## Collected material
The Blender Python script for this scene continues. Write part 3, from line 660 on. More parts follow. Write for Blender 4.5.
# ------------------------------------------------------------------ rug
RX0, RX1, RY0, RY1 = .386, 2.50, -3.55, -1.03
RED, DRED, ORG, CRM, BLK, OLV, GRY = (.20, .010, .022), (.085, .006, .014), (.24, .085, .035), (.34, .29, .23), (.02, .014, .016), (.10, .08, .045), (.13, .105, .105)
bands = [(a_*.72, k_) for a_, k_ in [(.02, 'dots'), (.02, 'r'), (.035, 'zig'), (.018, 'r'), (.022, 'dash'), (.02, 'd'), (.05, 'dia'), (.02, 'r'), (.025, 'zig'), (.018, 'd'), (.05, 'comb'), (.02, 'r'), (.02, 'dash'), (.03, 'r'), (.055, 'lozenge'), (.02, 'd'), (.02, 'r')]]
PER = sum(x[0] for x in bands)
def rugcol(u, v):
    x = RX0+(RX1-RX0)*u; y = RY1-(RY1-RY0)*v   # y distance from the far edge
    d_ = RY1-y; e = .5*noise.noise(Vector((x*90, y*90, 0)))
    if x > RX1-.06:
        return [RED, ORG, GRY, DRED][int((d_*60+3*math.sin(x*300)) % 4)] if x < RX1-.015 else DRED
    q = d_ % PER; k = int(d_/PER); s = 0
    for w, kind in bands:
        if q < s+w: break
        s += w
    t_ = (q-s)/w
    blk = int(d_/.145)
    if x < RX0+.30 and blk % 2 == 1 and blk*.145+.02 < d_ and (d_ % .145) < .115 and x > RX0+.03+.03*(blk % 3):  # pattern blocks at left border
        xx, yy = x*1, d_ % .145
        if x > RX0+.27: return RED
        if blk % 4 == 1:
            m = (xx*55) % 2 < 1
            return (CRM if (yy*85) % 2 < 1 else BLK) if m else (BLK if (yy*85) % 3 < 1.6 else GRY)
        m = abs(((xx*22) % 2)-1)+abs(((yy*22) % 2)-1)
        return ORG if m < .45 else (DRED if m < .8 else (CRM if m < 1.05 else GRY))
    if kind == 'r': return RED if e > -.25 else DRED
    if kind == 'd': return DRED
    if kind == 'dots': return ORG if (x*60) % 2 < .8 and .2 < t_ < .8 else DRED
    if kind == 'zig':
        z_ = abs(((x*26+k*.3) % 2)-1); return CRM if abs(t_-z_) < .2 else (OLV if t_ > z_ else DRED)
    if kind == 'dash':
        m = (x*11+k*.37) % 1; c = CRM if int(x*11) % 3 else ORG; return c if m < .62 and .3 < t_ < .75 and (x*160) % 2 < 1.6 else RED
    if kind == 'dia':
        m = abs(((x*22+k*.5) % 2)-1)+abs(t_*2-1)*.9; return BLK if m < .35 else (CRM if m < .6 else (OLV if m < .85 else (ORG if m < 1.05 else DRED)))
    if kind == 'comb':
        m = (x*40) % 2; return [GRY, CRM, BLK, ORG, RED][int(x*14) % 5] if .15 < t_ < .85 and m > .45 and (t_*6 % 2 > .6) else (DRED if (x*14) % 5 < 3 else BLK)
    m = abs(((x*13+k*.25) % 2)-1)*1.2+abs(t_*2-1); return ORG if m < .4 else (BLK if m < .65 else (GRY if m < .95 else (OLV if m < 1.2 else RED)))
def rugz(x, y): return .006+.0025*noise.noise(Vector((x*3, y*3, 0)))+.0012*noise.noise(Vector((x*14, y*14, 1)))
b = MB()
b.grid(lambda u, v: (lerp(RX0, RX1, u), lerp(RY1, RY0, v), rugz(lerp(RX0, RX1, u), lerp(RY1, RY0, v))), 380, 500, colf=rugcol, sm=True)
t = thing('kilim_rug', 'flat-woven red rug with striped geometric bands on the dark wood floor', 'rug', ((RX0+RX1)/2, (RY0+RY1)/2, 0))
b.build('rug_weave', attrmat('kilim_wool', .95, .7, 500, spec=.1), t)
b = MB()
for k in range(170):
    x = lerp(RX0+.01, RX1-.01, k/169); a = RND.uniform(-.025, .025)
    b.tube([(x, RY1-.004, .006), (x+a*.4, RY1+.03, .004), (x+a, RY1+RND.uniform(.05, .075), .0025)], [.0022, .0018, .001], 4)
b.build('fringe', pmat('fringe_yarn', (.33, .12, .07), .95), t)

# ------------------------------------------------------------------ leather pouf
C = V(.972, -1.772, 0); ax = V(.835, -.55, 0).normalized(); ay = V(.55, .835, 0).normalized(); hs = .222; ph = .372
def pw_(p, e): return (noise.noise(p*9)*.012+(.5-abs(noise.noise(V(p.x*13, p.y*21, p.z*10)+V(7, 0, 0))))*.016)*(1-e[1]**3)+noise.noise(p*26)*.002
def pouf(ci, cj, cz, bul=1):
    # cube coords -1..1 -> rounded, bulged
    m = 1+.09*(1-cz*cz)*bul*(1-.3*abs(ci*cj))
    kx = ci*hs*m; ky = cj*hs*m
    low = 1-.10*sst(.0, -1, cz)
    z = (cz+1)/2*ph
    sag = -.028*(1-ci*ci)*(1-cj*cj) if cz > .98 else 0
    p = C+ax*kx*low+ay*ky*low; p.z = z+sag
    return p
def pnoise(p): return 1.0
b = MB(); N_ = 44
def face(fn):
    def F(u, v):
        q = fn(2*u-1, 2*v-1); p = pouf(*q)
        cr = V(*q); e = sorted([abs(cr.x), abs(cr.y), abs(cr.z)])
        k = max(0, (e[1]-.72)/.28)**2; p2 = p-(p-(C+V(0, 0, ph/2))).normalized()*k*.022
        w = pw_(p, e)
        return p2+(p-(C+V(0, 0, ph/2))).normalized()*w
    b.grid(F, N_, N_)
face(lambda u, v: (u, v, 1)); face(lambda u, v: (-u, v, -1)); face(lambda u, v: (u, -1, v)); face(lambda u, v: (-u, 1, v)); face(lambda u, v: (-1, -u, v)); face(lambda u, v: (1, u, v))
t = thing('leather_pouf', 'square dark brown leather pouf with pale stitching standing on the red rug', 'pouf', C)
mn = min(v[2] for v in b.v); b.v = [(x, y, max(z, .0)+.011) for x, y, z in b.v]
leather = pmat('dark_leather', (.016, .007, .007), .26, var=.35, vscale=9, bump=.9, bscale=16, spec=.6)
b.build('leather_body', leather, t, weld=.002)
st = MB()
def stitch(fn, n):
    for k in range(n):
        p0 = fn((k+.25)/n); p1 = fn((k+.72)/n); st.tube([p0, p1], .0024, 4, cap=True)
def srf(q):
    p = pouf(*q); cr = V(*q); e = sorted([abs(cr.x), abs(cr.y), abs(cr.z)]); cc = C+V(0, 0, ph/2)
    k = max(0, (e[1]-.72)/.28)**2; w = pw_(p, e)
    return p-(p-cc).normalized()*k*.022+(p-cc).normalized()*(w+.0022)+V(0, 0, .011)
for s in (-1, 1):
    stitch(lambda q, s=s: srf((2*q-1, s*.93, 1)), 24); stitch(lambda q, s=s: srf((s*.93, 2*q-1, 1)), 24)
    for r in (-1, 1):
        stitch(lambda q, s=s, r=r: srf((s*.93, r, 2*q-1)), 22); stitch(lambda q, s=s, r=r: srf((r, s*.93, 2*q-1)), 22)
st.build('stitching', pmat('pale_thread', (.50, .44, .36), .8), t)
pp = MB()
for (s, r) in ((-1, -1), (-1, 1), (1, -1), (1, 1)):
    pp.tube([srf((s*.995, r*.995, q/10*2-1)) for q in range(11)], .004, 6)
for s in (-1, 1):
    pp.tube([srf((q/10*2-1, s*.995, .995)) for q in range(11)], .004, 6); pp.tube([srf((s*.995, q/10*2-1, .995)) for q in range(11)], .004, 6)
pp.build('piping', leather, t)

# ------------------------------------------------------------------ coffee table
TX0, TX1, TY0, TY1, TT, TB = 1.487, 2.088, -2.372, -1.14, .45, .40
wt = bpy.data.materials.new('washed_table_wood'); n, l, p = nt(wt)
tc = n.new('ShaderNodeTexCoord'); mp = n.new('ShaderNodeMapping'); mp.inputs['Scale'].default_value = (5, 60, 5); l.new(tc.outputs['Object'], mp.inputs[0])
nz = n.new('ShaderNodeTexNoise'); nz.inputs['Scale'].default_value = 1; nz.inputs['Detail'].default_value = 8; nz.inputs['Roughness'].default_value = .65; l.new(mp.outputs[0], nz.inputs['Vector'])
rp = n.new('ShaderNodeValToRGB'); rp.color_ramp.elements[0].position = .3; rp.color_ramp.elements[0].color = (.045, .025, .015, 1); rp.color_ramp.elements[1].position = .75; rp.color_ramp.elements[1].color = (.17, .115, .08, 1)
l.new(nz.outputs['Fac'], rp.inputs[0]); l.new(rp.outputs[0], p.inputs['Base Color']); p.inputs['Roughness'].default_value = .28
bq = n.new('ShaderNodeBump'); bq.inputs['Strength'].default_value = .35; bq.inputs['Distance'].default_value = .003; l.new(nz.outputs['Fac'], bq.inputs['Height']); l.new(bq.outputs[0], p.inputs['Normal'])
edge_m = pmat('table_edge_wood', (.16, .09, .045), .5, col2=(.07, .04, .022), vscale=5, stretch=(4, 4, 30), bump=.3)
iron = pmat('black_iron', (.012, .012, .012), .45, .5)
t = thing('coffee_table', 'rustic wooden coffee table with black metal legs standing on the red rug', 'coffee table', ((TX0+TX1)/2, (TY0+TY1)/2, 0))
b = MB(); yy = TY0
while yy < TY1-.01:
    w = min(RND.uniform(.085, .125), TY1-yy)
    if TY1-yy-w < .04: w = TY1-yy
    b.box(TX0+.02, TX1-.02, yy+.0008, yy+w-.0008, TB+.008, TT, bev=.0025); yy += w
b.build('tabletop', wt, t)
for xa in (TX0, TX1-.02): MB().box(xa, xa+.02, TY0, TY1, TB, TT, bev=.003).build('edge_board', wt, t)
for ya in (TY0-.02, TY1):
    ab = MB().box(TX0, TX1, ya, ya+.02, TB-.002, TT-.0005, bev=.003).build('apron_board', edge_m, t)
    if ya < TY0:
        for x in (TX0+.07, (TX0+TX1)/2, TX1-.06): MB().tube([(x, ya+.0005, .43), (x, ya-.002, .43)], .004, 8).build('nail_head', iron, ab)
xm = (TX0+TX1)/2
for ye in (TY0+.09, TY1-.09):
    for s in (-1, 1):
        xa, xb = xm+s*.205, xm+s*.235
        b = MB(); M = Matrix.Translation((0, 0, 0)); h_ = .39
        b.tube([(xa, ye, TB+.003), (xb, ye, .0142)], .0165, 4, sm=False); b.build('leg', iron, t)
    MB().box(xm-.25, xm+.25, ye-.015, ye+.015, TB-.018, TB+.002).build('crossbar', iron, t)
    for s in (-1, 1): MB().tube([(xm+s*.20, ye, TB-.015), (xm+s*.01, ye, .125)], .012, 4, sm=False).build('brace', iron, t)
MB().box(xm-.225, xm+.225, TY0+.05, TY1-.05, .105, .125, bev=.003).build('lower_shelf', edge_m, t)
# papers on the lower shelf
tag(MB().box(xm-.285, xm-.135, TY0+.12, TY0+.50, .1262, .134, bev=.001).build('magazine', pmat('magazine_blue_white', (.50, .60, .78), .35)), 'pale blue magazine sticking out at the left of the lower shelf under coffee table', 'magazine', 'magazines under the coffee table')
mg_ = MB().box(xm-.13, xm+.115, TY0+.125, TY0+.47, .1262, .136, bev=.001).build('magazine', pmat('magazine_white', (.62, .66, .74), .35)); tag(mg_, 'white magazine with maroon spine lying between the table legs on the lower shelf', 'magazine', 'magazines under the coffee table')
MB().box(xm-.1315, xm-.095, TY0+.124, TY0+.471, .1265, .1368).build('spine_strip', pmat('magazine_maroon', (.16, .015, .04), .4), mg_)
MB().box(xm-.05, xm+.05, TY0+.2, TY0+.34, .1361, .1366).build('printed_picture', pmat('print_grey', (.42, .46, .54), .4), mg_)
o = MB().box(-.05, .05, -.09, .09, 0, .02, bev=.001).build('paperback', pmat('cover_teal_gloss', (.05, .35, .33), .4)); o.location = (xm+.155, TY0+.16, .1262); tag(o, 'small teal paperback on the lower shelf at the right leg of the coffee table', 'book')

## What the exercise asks
Track down every line of the material containing the string "from", and copy it.

## Written solution
The Blender Python script for this scene continues. Write part 3, from line 660 on. More parts follow. Write for Blender 4.5.
    x = RX0+(RX1-RX0)*u; y = RY1-(RY1-RY0)*v   # y distance from the far edge